Vulgar place names have remained on Finland’s map thanks to oral tradition, and they are part of our cultural and linguistic heritage. Looking at the geographical characteristics of the places may still reveal hints of the origin of the names. Originally, the names did not convey the sort of humour that we may associate with them these days. Historical name collection data reveals interesting stories of the kinds of lives that were led in these places before our times.

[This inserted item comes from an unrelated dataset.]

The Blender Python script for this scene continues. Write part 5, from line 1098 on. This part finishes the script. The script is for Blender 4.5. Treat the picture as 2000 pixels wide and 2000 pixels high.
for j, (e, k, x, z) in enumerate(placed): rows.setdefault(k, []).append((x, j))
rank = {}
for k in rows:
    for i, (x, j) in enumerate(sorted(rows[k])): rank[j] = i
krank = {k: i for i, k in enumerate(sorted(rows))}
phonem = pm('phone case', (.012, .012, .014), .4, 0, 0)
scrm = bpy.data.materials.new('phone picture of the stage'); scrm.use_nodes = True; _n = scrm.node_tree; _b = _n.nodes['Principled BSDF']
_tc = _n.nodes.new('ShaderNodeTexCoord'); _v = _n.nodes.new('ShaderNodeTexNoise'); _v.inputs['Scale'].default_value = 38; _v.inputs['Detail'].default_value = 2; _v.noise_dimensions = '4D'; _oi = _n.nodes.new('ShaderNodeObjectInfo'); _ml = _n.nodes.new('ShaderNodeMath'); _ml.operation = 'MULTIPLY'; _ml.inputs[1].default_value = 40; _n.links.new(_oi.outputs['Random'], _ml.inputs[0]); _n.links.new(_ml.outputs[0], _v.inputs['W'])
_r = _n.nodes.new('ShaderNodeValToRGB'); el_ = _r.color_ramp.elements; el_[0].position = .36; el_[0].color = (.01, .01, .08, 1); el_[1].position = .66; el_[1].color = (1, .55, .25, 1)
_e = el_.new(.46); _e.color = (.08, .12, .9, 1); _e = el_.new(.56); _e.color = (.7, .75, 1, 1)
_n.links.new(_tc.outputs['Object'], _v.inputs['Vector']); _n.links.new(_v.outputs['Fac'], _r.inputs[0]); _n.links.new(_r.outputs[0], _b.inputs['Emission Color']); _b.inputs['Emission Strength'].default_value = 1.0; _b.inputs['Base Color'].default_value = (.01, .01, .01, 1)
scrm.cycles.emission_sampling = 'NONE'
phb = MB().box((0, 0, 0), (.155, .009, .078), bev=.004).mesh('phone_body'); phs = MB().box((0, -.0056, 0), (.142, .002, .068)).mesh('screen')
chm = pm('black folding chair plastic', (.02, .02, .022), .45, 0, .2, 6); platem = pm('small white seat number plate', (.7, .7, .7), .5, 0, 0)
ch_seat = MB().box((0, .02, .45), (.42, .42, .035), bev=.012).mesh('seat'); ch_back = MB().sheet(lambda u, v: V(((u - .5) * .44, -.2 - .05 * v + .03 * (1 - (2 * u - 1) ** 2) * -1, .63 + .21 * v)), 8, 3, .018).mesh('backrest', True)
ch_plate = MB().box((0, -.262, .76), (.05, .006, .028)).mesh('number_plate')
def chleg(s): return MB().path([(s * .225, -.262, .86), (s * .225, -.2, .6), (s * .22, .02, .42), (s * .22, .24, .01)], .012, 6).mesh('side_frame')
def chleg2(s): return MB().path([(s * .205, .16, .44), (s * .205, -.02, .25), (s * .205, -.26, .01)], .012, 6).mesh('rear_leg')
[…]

There is something I find familiar and hold dear in these remote places. I toured these places with vulgar names whenever travelling through Finland to my northerly birthplace. I travelled tens of thousands of kilometres. I spent nights in small towns, villages and forests. When the most common nature spots near cities fill up, crowds were nowhere to be found in these places. Some, however, see these landscapes as places for cultivation or hunting or hiking sites not far from their backyard. The few local inhabitants I happened upon during my visits wished to be included in the photographs in their own ways, as a part of the place and its history. The name Elsewhere Finland also refers to tourism. There is none of that in these places, but how will it be in the future?